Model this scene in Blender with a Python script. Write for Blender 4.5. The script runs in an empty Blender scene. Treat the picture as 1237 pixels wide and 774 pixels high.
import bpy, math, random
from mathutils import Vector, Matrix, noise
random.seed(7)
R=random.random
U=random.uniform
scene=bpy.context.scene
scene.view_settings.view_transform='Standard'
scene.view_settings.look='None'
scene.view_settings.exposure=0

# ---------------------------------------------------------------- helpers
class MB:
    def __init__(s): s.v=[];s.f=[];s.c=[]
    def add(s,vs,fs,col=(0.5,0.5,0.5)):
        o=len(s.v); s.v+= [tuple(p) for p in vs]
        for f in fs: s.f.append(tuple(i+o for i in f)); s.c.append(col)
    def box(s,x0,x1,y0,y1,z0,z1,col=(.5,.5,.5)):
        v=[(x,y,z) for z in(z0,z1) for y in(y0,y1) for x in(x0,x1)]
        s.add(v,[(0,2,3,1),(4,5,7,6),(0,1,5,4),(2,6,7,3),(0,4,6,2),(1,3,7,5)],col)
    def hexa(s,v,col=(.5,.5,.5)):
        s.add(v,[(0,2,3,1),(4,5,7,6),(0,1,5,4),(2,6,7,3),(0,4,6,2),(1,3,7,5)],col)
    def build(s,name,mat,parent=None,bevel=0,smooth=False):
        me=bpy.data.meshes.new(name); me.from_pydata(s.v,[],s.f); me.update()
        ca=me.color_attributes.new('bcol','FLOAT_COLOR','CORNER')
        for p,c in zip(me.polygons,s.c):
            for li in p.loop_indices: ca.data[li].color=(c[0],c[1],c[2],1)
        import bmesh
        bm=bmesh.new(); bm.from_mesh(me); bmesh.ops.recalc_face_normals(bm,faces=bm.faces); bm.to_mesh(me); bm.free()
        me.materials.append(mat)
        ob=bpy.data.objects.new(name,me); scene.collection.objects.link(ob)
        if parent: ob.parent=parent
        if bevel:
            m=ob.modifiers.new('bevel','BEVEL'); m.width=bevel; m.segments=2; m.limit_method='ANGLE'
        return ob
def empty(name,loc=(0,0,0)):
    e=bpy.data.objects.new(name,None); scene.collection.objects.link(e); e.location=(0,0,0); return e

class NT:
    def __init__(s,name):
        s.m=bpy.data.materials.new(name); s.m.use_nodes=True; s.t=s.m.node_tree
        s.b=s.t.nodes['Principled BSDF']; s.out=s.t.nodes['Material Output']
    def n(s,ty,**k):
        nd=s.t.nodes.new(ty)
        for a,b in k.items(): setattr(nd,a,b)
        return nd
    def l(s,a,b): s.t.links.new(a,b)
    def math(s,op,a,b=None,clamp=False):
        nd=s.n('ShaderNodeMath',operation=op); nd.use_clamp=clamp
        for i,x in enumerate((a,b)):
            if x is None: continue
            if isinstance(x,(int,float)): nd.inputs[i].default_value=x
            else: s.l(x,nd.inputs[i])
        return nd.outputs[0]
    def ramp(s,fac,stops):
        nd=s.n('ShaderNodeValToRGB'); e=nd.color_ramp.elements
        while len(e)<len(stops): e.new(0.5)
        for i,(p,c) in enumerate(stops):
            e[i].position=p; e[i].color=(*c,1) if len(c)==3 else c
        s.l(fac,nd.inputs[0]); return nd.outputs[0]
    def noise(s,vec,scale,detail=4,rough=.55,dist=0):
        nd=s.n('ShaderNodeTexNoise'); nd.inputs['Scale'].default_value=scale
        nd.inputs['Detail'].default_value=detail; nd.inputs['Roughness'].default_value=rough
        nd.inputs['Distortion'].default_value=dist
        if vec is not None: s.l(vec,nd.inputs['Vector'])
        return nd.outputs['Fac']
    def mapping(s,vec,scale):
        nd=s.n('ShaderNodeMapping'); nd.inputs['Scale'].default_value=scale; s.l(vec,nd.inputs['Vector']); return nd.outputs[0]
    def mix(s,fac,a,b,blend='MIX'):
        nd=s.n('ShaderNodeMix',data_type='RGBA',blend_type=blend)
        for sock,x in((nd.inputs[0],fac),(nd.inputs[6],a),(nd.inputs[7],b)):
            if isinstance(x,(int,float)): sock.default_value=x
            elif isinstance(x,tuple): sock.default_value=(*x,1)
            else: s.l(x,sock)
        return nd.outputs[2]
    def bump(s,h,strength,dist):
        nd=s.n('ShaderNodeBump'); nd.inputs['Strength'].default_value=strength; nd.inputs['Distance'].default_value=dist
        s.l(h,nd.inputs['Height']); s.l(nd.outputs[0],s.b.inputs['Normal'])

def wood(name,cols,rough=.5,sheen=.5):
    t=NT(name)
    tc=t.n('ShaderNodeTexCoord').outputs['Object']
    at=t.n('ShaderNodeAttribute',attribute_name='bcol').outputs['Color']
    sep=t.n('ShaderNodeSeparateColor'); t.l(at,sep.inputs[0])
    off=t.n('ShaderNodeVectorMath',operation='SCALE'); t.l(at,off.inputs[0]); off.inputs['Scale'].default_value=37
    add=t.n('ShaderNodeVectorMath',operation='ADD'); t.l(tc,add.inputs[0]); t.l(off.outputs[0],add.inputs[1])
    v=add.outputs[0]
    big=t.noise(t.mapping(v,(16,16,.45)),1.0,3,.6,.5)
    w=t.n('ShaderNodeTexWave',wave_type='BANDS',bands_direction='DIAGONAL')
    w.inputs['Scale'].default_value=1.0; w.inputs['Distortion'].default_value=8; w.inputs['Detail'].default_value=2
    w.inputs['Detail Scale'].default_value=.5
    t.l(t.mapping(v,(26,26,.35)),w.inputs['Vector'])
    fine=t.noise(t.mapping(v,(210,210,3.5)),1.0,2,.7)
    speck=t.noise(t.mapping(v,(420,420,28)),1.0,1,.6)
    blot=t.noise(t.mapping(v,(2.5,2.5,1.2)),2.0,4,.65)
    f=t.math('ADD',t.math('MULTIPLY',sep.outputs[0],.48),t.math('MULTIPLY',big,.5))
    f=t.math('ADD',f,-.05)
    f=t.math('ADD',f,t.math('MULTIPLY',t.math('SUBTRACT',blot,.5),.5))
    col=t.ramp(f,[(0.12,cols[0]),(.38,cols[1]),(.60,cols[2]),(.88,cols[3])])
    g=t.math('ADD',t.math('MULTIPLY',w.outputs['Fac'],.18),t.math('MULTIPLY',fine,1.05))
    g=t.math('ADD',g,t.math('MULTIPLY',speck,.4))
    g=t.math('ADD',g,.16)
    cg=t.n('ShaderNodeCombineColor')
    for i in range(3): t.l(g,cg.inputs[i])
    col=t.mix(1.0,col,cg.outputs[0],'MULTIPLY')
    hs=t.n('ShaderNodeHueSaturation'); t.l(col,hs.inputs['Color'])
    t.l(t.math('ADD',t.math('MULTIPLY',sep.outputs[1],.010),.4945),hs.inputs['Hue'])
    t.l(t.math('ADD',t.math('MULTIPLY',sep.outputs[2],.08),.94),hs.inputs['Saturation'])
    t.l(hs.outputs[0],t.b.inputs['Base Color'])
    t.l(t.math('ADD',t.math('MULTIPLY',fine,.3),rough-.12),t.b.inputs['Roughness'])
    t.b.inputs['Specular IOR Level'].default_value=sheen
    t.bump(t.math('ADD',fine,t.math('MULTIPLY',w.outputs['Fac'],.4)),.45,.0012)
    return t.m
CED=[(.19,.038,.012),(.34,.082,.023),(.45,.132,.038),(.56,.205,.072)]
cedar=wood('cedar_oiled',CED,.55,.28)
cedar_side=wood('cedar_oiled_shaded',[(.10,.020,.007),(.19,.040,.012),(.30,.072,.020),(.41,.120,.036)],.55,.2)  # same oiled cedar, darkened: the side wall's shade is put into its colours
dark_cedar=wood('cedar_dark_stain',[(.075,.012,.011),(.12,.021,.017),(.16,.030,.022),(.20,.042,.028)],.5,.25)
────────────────
# Written instruction
Give again, word for word, the lines of the listing, starting at its first line and ending with the line containing "scene.view_settings.exposure=0".

# Result
Model this scene in Blender with a Python script. Write for Blender 4.5. The script runs in an empty Blender scene. Treat the picture as 1237 pixels wide and 774 pixels high.
import bpy, math, random
from mathutils import Vector, Matrix, noise
random.seed(7)
R=random.random
U=random.uniform
scene=bpy.context.scene
scene.view_settings.view_transform='Standard'
scene.view_settings.look='None'
scene.view_settings.exposure=0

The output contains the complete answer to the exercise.